A Cambria County lawmaker hopes a bill he’s proposing will help keep police officers in Pennsylvania safe.

Representative Frank Burns plans to push for a quick vote of his Blue Lives Matters Bill when the legislature reconvenes on Monday.

The move comes in the face of intensified attacks on police officers nationwide.

Burns’ H.B. 2261 would make attacks on police officers a hate crime in Pennsylvania. It would make employment as a law enforcement officer a covered class under Pennsylvania’s hate crimes law, on par with race, color, religion and national origin.

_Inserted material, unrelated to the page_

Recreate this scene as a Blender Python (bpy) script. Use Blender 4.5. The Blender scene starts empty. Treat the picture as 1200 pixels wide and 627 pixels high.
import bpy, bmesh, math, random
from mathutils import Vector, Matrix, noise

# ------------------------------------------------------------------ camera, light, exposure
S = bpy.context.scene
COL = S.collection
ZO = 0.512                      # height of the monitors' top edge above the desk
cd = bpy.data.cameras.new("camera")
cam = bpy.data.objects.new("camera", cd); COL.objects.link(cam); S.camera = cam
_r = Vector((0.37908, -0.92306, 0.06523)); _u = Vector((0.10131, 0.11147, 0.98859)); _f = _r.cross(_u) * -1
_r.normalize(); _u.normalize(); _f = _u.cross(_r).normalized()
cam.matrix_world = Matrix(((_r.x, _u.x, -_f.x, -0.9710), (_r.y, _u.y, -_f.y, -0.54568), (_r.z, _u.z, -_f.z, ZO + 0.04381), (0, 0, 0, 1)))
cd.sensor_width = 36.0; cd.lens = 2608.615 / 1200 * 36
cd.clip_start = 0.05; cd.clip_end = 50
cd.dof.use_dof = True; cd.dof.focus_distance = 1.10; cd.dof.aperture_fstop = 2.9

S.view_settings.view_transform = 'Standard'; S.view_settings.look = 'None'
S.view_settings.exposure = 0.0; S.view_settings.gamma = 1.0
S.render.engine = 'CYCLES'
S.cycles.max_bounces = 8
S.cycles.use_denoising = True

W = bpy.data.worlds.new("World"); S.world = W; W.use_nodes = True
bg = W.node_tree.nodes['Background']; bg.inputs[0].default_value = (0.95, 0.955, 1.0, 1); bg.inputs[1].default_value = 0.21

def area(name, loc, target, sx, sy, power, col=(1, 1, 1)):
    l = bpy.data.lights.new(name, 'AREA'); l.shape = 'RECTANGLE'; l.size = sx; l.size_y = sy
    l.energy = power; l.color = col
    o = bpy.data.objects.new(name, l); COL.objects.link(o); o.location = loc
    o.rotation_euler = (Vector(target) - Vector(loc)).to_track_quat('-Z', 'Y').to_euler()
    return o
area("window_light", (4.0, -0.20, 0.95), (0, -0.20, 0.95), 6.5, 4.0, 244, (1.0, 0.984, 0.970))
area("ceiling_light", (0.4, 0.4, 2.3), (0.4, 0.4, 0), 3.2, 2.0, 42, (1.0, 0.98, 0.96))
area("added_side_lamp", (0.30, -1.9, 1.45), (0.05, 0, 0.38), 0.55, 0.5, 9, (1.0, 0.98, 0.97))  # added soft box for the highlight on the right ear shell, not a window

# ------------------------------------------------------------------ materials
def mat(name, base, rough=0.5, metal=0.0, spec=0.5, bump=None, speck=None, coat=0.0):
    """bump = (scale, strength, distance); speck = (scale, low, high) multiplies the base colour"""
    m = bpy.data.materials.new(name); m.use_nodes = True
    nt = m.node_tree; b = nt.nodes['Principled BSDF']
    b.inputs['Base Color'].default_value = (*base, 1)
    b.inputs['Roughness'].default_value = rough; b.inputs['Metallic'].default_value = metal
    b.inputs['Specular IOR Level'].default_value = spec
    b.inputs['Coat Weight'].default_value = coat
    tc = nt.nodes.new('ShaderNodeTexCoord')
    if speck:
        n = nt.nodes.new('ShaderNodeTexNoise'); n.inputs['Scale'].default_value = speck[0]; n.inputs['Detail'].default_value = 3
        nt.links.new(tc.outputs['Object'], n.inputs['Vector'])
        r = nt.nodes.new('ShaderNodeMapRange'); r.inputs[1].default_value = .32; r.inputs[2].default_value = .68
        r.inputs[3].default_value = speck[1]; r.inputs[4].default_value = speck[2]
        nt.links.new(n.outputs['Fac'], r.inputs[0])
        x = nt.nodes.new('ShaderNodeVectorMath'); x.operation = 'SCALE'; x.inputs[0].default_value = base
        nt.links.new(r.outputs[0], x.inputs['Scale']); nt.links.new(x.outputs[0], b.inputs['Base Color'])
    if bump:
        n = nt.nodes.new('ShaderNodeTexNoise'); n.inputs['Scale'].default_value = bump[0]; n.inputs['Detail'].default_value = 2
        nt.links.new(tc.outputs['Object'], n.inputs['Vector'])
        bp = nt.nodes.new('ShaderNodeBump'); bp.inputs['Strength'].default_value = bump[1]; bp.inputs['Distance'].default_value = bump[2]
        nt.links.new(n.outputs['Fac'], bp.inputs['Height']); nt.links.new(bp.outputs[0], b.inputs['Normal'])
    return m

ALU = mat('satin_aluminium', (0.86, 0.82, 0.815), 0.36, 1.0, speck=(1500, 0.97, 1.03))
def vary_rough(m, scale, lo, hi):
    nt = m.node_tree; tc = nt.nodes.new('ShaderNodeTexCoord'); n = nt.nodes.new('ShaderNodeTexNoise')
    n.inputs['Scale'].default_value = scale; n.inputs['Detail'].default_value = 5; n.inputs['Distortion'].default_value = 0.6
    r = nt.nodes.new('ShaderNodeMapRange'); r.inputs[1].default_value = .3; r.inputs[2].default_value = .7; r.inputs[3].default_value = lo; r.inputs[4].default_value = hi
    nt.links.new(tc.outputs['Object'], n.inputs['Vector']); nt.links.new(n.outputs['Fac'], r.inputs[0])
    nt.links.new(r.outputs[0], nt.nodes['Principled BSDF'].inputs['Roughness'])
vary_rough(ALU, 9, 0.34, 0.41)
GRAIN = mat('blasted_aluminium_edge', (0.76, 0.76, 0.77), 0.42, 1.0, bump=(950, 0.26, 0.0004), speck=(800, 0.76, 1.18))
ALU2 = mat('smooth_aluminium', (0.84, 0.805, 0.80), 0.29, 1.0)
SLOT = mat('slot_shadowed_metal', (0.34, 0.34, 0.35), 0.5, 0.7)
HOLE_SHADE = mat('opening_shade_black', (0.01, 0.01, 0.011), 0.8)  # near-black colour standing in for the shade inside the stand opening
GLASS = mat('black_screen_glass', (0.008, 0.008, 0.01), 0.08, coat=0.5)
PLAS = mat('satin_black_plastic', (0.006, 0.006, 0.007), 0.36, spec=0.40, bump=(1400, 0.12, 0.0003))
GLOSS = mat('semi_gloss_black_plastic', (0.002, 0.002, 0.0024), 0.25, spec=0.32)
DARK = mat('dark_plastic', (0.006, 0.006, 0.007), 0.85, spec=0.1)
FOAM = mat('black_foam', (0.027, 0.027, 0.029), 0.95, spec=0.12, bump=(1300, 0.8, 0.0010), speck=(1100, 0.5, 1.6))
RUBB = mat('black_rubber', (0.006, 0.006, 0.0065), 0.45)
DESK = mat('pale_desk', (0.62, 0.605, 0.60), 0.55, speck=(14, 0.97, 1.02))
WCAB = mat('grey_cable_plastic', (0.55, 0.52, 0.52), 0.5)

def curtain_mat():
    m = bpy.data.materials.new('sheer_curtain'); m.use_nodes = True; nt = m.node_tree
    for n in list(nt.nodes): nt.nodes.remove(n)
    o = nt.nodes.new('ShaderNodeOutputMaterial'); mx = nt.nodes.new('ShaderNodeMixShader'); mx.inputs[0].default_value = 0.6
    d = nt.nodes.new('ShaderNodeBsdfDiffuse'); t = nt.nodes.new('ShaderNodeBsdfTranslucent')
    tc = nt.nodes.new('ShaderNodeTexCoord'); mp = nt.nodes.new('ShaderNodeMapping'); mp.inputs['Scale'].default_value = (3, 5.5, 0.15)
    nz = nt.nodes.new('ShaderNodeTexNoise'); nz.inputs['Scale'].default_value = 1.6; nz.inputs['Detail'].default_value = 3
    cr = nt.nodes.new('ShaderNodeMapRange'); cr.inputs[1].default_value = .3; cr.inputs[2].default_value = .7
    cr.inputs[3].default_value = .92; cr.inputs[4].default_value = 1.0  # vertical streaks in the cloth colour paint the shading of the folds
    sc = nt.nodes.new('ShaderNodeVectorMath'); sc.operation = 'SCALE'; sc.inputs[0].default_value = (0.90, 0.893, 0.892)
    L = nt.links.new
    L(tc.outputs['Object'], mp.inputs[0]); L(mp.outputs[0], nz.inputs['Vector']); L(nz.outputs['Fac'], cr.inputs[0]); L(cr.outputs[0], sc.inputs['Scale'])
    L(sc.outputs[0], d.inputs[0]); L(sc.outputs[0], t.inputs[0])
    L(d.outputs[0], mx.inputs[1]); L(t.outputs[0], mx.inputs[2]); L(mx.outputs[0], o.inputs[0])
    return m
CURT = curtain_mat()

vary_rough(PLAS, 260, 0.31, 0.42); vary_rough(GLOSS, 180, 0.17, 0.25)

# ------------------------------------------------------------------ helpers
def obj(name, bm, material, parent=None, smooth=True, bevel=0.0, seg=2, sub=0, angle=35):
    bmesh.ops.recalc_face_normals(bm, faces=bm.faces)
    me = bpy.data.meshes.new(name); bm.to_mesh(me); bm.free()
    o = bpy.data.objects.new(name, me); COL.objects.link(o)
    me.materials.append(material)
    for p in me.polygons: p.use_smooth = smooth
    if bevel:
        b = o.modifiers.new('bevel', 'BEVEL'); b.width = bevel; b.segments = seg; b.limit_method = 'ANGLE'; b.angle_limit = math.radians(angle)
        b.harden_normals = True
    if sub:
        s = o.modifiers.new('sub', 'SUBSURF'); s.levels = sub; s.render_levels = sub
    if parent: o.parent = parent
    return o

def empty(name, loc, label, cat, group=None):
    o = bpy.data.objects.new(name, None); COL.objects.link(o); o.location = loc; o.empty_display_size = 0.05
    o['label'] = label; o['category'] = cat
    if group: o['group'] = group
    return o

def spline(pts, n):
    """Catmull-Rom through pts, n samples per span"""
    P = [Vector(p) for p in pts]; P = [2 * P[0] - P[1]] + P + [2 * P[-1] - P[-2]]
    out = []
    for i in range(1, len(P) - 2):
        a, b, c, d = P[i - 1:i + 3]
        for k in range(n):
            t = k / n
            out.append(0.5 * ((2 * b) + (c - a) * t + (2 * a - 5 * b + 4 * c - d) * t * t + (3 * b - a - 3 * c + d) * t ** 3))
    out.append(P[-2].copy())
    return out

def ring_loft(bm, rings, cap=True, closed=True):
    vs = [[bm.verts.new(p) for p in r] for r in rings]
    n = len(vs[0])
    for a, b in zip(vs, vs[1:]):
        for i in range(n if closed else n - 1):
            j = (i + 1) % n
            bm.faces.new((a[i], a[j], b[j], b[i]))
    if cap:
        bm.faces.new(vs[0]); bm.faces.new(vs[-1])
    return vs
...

It would stiffen by one degree the penalty for assaulting a police, corrections, probation or parole officer.

Burns said Tuesday’s incident in Phoenix, where a driver purposely barreled his vehicle into three police officers, seriously injuring two of them, is the latest in a growing line of incidents where law enforcement is being targeted for harm.

“More than ever, we need to send a clear message that this type of behavior will be dealt with harshly in Pennsylvania,” Burns said. “I intend to lobby my fellow representatives and write a letter to the House Judiciary Committee chairman, with the goal of swiftly moving my bill through the process.”

The legislation, first introduced in July, has attracted 22 co-sponsors and is backed by the 40,000-member Pennsylvania Fraternal Order of Police.

“With the bipartisan support for this bill, it needs to move through the process and not languish in committee,” Burns said. “The sooner we do this, the better. That’s the message I’m taking to my peers in both parties.”